- The Washington Times - Tuesday, September 5, 2017

Regnery, the nation’s premier publisher of conservative books, has cut ties with The New York Times over long-simmering allegations the newspaper took a decided left-leaning slant in picking which books to feature on its best-seller lists.

Good for Regnery. It’s like the toppling off ABC, NBC and CBS during the dawn of CNN and FOX — only Part 2.

Going forward, Regnery will rely on Publishers Weekly lists to determine best-seller status, and will no longer allow authors to self-identify with The New York Times list, or distribute bonuses based on the newspaper’s determinations.

“Increasingly, it appears that the Times has gathered book sale data in a manner which prioritizes liberal-themed books over conservative books and authors,” Regnery President Marji Ross said in a company press release. “The net result has been a bestseller list that has increasingly become less relevant to the Regnery audience, and less reflective of which books are actually selling best in the country, regardless of one’s political persuasion.”

How’s the bias work?

Regnery alleges its recent book, “The Big Lie: Exposing the Nazi Roots of the American Left,” a Dinesh D’Souza title that was published in late July, made The New York Times best-seller list at No. 7 — despite beating all 15 books on the list in total sales. And the company’s “No Go Zones: How Sharia Law is Coming to a Neighborhood Near You,” by Raheen Kassam, didn’t even place on The New York Times list, despite having the 10th highest sales of the other 15 books noted by the paper.

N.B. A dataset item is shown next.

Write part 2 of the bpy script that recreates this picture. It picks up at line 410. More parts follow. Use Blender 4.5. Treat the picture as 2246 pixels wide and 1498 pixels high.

Ross asked: Why keep feeding the hand that bites?

That’s a good question — one that other publishers and imprints for conservative books ought to be similarly asking.

The New York Times denies any bias in its best-seller listings, noting for the record that other conservatives have been given due honors and placed in high spots. The paper also says its best-sellers’ lists are, at least in part, compiled by interviews with book stores, in order to obtain actual sales numbers.

“The political views of authors have no bearing on our rankings,” The New York Times spokesman Jordan Cohen told The Associated Press.

And if Cohen stopped there, perhaps lingering doubts about the validity of Regnery’s claim could be forgiven. Perhaps the newspaper’s explanation could be seen as sensible — that New York Times’ listers were simply trying to obtain the most accurate information possible.

But Cohen blew it by adding this: “The notion that we would manipulate the lists to exclude books for political reasons is simply ludicrous.”

Right. ’Cause the New York Times would never do anything for political reasons, right? Not even skew political coverage during presidential campaign season — to the point where the publisher and executive editor had to take the unprecedented action of penning a letter to readers, post-voting, to do some damage control on all the anti-Donald Trump reporting.

Sorry, New York Times. The smart money ain’t buying that “ludicrous” argument.

D’souza tweeted this: “Big news from my publisher @Regnery & this is just the tip of the iceberg.”

That’s a whisper of good things to come. The left-leaning New York Times has perched from a tall podium for years, spinning its pro-Democratic, anti-Republican yarns as if cold hard fact. That its dynasty is crumbling a bit is both welcome and overdue. Seriously, let’s hope, as D’Souza said, this is just the tip of what’s to come, and more book publishers around the country start disdaining The New York Times’ lists in similar manner.